That vainglorious waste has turned into a useful jingle for a fragmented opposition still undecided on its order of political battle for elections due in 2023. So too are the startling allegations and revelations being drip-fed to the nation by fugitive gangster Sedat Peker, a former AKP fellow-traveler chipping away lethally at the idea Erdogan stands for anything except transactionalism.
Moreover, many Turkish women, across ideological and cultural lines, are outraged by Erdogan’s withdrawal from the 2011 Istanbul Convention to prevent violence against women, which Turkey was the first country to sign.

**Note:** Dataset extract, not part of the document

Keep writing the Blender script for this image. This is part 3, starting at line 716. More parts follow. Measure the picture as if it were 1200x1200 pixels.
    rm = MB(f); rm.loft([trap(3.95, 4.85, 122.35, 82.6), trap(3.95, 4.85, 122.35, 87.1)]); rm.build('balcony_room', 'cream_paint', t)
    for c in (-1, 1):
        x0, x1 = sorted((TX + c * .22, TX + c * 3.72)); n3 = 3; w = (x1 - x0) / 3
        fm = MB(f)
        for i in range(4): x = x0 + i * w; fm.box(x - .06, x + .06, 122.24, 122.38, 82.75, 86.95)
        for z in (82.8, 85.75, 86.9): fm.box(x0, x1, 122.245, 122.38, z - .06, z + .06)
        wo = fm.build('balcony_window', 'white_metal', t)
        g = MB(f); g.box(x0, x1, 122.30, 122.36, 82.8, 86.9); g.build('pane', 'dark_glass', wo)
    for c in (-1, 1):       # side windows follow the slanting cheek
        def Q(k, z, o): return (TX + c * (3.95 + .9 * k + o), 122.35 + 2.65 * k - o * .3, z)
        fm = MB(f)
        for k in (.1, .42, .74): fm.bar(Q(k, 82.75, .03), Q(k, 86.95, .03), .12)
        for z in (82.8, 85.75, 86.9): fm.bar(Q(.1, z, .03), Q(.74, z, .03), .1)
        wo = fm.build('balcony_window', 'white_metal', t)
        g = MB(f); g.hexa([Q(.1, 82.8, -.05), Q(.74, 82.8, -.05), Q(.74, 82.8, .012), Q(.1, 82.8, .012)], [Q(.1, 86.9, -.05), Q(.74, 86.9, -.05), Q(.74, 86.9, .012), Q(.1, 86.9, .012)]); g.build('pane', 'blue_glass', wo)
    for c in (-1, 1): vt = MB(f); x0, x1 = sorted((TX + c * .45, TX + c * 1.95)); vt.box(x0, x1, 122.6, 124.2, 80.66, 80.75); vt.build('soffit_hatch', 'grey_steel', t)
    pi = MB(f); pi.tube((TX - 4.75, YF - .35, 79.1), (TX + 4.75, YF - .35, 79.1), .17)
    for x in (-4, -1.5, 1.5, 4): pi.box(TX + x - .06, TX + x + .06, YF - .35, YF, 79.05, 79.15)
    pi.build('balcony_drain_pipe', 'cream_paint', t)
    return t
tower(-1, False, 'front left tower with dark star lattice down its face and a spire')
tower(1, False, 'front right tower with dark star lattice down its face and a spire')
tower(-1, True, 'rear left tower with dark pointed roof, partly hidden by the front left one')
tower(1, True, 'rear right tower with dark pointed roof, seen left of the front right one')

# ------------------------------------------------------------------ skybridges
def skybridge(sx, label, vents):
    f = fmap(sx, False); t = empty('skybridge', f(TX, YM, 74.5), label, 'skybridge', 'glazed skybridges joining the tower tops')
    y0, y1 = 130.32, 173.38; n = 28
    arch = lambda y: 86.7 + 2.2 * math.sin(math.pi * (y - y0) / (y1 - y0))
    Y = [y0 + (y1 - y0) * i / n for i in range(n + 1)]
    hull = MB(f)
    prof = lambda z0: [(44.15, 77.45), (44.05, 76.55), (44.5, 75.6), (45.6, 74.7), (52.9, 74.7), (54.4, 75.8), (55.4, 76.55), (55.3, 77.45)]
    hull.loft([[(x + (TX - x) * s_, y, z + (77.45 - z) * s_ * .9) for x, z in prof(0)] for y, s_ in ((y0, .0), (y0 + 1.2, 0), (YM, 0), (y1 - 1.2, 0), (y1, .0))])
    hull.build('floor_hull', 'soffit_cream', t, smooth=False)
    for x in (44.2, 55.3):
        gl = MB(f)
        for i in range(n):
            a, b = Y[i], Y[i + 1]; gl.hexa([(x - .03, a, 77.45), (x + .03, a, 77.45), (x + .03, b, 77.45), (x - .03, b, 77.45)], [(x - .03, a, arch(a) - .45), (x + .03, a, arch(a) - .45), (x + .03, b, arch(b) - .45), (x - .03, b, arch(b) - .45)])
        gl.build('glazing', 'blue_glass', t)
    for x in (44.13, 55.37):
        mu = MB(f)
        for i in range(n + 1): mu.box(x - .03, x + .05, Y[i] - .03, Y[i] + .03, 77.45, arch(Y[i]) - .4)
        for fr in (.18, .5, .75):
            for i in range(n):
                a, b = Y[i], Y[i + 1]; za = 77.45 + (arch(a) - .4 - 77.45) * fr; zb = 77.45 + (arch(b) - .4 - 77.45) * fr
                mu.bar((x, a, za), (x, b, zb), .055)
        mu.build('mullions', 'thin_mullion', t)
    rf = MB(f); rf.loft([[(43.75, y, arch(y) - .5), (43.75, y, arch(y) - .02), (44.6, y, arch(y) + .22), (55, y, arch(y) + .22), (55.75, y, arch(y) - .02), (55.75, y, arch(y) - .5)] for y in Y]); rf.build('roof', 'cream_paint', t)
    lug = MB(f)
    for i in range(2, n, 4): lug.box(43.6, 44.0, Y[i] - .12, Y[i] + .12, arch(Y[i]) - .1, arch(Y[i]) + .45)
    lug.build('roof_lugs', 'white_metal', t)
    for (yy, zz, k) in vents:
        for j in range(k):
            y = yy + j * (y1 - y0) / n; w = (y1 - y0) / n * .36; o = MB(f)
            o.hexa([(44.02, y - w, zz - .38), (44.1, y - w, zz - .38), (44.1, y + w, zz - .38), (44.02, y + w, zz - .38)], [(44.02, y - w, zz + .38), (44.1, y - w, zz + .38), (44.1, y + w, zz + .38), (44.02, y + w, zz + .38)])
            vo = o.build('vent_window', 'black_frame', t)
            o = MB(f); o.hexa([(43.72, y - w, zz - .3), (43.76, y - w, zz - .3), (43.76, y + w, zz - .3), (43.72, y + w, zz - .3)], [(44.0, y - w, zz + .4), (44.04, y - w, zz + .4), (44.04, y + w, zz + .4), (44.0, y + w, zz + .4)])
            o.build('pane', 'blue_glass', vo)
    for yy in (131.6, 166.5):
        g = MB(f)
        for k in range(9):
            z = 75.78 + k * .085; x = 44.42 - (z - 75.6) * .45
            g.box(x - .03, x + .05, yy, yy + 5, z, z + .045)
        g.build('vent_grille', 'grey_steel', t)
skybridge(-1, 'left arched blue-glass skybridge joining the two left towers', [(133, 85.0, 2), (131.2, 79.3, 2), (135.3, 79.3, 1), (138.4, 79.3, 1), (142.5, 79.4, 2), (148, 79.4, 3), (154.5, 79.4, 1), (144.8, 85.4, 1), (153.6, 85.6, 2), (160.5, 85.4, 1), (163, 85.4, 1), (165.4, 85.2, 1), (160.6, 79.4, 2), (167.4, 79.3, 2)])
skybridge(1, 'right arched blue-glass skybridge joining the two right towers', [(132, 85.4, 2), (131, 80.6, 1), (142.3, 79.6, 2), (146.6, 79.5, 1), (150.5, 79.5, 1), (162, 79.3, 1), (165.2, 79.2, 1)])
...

His autocratic whims have been massing forces against him. Not just the secular Republican People’s party (CHP) of Mustafa Kemal Ataturk, founder of the republic, which he had easily seen off. He has strewn his path to power with discarded allies such as former prime minister Ahmet Davutoglu, former president Abdullah Gul and former vice-president and economy tsar Ali Babacan. They have founded rival parties to the AKP that cannot win but can subtract votes and add them to any coalition against Erdogan.
The victorious mayor of Istanbul, Ekrem Imamoglu, from the CHP but with a profile a bit like Erdogan’s, successfully built a broad coalition against the AKP, demonstrating the juggernaut could be stopped.
Erdogan is countering with a judicial campaign to close down and eviscerate the Peoples’ Democratic party (HDP), a pro-Kurdish left-wing coalition that is Turkey’s third largest party. He has already jailed many of its leaders, MPs, mayors and activists, calling it a front for the armed Kurdistan Workers’ party (PKK) that has waged war against Ankara for over three decades. By treating the HDP as terrorist wolves in sheep’s clothing, the AKP hopes to peel off conservative Kurdish voters that supported it in the past.
Erdogan’s opportunism has often been opportune. But many in Turkey sense his undoubted talent is ebbing and his luck may be running out.